RBI tightens scrutiny over digital lending apps

  • Only regulated entities such as banks and shadow banks will be allowed to disburse and collect re-payments on loans, and this will not be left to third parties, the RBI said

Meghna Sen
Updated10 Aug 2022
RBI Governor Shaktikanta Das last month said digital lending players should only carry out activities for which they have licenses and violations are not acceptable.
RBI Governor Shaktikanta Das last month said digital lending players should only carry out activities for which they have licenses and violations are not acceptable.

Cracking down on the increasing number of frauds and unlawful activities, the Reserve Bank of India on Wednesday released detailed guidelines that will increase scrutiny and supervision over digital lending apps and lenders who engage with them.

Based on the inputs received from the Working Group on 'digital lending including lending through online platforms and mobile apps' (WGDL), the central bank has firmed up a regulatory framework to support orderly growth of credit delivery through digital lending.

- All loan disbursals and repayments have to be executed only between the bank accounts of the borrower and the regulated entity without any pass-through or pool account of the lending service provider (LSP) or any third party, the RBI state.

- Any fees, charges, etc, payable to LSPs in the credit intermediation process shall be paid directly by RE and not by the borrower.

- A standardized Key Fact Statement (KFS) must be provided to the borrower before executing the loan contract.

- All-inclusive cost of digital loans in the form of Annual Percentage Rate (APR)6 is required to be disclosed to the borrowers. APR shall also form part of KFS.

- Automatic increase in credit limit without explicit consent of borrower is prohibited.

- A cooling-off/ look-up period during which the borrowers can exit digital loans by paying the principal and the proportionate APR without any penalty shall be provided as part of the loan contract.

- REs shall ensure that they and the LSPs engaged by them shall have a suitable nodal grievance redressal officer to deal with FinTech/ digital lending related complaints. Such grievance redressal officer shall also deal with complaints against their respective DLAs. The details of the Grievance redressal officer shall be prominently indicated on the website of the RE, its LSPs and on DLAs, as applicable.

- As per extant RBI guidelines, if any complaint lodged by the borrower is not resolved by the RE within the stipulated period (currently 30 days), he/she can lodge a complaint under the Reserve Bank – Integrated Ombudsman Scheme (RB-IOS).

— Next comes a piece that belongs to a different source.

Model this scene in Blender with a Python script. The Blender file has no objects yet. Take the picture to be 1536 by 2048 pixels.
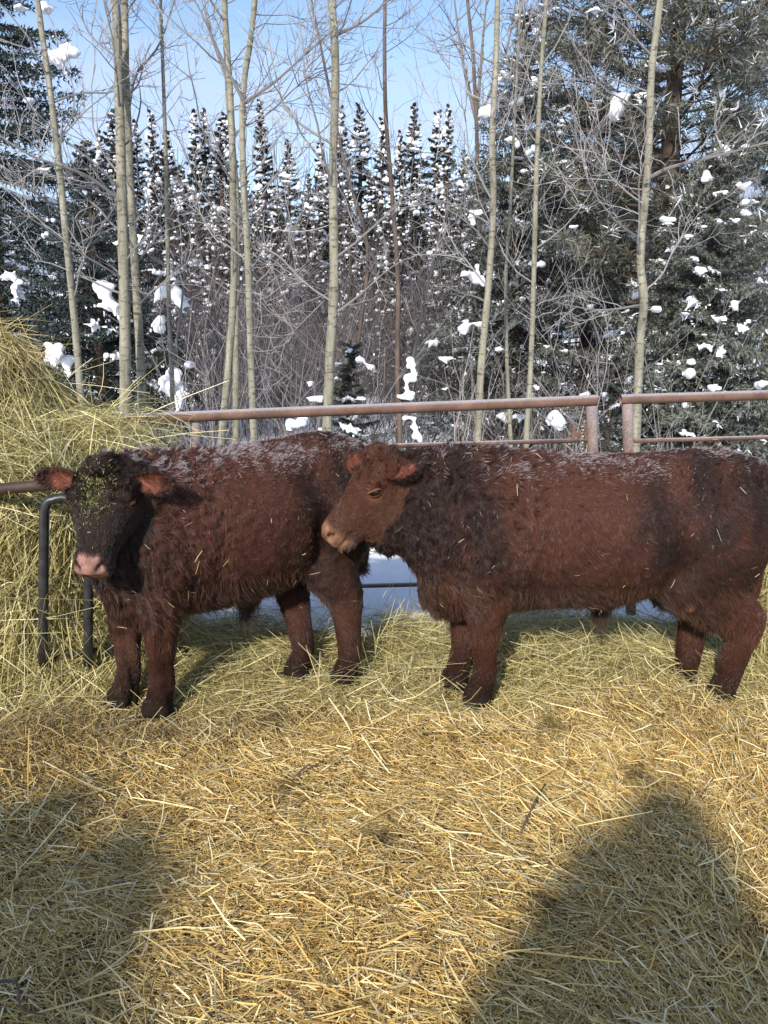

- Data collected by DLAs should be need based, should have clear audit trails and should be only done with prior explicit consent of the borrower.

- Option may be provided for borrowers to accept or deny consent for use of specific data, including option to revoke previously granted consent, besides option to delete the data collected from borrowers by the DLAs/ LSPs.

- Any lending sourced through DLAs (either of the RE or of the LSP engaged by RE) is required to be reported to Credit Information Companies (CICs) by REs irrespective of its nature or tenor.

- All new digital lending products extended by REs over merchant platforms involving short term credit or deferred payments are required to be reported to CICs by the REs.

Speaking on RBI's new move, Ankit Mehra, CEO and Co-founder of GyanDhan, said, "The RBI has done a great balancing act of taking the initial steps in safeguarding the end consumer without stifling growth in the fintech sector. RBI has not invalidated the FLDG model for now which will be a relief to a lot of BNPL players in particular. This first set of guidelines can be summarised as a step in the direction of responsible lending."

The RBI had in January last year set up a working group to study issues regarding digital lending and suggest regulations.

RBI Governor Shaktikanta Das last month said digital lending players should only carry out activities for which they have licenses and violations are not acceptable.

In June, the RBI had asked non-bank Prepaid Payment Instrument (PPI) issuers not to load their wallets and cards from credit lines or preset borrowing limits.

"The (digital lending) firms should operate under the licenses granted to them. If they are doing anything beyond that then they should seek our permission.

"Without permission if they are engaging in activities for which they have no license then it is not acceptable. This is going beyond the licensing requirement and there will be a risk build up which we cannot allow," Das had said at an event organised by Bank of Baroda.